Berkshire Hathaway Municipal Bond Insurer Wins Top S&P Rating

April 14, 2008

Billionaire Warren Buffett’s new municipal bond insurance company Friday won the top “AAA” rating from Standard & Poor’s Ratings Services, which cited the venture’s nearly $1 billion surplus.

Berkshire Hathaway Assurance Corp. has been granted licenses by 48 states and the District of Columbia.

Standard & Poor’s is the first big credit agency to rate the new bond insurer that Buffett formed, partly at the request of the New York state insurance superintendent.

The $2.6 trillion municipal auction rate market has been rocked by the deep wounds suffered by bond insurers when they expanded into the subprime mortgage area.

Some of Buffett’s competing bond guarantors have been downgraded, and worried investors have sold billions of dollars of municipal debt backed by these companies and some of their rivals, which also were caught up in the subprime nightmare.

This has left some U.S. states, cities and agencies eager for a new insurer with a top-notch rating.
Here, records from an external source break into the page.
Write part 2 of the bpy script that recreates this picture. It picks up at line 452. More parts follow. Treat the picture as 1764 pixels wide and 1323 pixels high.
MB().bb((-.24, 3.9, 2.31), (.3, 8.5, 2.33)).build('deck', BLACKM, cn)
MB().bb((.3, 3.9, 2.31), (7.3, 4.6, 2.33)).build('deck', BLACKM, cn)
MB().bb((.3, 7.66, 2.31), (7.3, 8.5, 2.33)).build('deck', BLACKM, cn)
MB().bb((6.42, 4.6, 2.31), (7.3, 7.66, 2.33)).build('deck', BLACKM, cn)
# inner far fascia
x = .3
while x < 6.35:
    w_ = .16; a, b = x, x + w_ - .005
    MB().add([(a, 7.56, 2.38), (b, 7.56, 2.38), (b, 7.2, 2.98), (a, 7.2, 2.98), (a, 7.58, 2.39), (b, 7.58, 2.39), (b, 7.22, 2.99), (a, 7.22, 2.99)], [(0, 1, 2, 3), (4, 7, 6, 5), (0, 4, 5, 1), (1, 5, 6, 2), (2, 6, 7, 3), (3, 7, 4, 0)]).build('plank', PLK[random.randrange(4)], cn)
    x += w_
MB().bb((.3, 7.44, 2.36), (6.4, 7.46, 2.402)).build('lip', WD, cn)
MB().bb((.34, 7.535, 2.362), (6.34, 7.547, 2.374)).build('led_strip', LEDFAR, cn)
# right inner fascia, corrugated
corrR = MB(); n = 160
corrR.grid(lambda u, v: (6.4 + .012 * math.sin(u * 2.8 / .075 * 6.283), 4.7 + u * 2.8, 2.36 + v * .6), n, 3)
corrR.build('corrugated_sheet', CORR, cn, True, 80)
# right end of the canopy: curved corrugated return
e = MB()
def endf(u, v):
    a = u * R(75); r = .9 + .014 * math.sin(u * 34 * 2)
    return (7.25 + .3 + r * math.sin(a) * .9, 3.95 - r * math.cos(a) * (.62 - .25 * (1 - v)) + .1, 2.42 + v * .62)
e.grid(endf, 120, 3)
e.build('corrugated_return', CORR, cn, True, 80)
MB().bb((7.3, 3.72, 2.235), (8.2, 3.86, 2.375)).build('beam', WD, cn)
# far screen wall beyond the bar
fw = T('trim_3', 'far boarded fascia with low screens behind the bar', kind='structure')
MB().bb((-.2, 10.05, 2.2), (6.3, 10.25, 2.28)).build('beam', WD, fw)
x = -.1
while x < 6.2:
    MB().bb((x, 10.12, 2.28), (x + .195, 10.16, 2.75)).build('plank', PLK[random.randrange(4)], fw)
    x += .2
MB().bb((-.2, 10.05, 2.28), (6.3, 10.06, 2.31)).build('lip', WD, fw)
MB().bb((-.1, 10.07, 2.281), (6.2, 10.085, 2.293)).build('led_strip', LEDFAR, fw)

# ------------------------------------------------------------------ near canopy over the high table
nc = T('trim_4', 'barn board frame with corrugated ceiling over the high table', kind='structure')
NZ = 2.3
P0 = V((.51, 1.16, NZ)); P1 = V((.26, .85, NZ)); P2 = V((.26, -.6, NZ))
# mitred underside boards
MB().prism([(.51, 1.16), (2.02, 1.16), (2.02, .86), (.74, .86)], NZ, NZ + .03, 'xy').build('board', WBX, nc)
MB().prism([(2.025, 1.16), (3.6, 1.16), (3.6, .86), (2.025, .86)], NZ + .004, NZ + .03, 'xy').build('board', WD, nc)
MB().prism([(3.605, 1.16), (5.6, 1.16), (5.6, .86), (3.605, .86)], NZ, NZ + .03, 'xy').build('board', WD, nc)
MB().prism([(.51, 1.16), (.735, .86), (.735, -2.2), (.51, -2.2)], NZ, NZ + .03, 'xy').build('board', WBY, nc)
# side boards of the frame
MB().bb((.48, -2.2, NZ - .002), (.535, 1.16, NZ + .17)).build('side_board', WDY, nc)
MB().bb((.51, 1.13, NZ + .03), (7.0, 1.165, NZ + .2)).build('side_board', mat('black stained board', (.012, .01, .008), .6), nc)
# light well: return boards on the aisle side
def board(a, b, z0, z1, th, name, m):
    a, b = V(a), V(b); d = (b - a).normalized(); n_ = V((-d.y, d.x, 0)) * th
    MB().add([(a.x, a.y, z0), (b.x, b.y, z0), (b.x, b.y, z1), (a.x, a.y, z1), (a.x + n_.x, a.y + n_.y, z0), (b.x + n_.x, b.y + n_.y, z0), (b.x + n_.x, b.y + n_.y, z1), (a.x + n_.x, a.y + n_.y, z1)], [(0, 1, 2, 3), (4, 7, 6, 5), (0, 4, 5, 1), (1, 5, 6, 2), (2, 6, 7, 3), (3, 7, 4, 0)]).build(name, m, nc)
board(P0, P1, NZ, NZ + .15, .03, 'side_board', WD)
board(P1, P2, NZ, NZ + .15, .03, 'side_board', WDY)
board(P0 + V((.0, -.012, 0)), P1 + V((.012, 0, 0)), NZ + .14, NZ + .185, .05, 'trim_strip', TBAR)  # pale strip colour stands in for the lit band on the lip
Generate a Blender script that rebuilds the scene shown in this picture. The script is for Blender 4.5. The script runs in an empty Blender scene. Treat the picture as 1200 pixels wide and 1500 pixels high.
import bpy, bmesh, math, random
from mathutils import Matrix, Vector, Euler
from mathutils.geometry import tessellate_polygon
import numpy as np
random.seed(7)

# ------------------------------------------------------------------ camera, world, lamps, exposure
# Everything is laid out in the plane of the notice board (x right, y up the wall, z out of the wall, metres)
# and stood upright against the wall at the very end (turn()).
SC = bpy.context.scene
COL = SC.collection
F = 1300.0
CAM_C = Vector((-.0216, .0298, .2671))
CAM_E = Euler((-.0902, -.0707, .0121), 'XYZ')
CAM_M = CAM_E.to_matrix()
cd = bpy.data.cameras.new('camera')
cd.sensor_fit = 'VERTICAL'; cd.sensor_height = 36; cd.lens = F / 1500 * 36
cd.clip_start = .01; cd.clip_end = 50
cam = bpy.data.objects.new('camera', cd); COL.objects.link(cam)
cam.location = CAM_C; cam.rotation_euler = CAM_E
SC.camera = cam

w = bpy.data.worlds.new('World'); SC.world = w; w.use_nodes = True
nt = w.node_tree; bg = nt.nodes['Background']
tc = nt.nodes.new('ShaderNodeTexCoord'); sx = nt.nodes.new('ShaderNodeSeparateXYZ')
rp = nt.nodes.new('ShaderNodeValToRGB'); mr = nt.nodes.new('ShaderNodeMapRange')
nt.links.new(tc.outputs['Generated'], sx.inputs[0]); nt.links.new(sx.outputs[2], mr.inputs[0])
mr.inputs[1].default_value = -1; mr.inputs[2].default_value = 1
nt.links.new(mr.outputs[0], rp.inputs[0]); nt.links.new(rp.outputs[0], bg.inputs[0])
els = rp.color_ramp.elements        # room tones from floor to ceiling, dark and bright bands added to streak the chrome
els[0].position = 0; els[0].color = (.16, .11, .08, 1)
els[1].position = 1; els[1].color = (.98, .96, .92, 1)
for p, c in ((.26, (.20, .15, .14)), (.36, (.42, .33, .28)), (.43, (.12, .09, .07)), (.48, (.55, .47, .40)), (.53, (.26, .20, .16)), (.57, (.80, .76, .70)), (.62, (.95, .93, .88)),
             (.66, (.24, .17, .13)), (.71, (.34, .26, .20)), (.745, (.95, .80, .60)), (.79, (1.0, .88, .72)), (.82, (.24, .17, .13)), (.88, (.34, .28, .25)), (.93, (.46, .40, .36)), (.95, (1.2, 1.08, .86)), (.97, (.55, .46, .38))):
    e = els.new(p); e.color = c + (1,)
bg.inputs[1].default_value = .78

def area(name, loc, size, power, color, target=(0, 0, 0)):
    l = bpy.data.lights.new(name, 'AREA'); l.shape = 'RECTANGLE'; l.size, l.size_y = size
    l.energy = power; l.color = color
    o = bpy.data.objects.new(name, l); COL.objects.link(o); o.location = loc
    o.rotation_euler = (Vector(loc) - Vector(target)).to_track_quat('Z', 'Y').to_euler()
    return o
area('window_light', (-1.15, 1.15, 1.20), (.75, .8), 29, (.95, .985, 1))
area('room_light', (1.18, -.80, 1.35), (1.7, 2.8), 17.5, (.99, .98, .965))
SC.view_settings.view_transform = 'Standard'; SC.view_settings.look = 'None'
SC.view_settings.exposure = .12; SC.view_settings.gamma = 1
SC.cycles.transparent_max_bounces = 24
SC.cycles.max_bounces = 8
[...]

Investors, who do not want any more bonds from insurers they deem tainted, also are keen on having a new and solid company.

S&P said its rating on the new Berkshire Hathaway Assurance also reflects a guaranty by Buffett’s Columbia Insurance Co. that extends Columbia’s “AAA” rating to the new insurer.

Columbia is a wholly owned indirect subsidiary of Berkshire Hathaway Inc., which also enjoys S&P’s top rating.

Ever since Buffett announced he would enter the bond insurance business, regulators, politicians and investors have debated whether municipal bonds need insurance and how much of the market the new company might win. Until the turmoil began last summer, about half of all munis were insured.

Controversy also has erupted over the long-standing practice of credit agencies using dual rating systems for munis and corporate bonds. The policy favors debt sold by companies, though it has a higher default rate.

This has prompted some states, led by California, to demand that municipal bonds be rated the same way as corporate debt, a shift that could lead many credits to be raised. That in turn could lessen the demand for backing municipal bonds with insurance, portfolio managers say.

Standard & Poor’s, in its statement on Friday, also cited the unusual strengths of Berkshire Hathaway Inc.

“The rating on Berkshire Hathaway Inc is based on its extremely strong competitive position, insurance and reinsurance capitalization, and financial flexibility,” the credit agency said. It added the insurer was “one of the few holding companies with insurance and reinsurance operations that maintain pricing power.”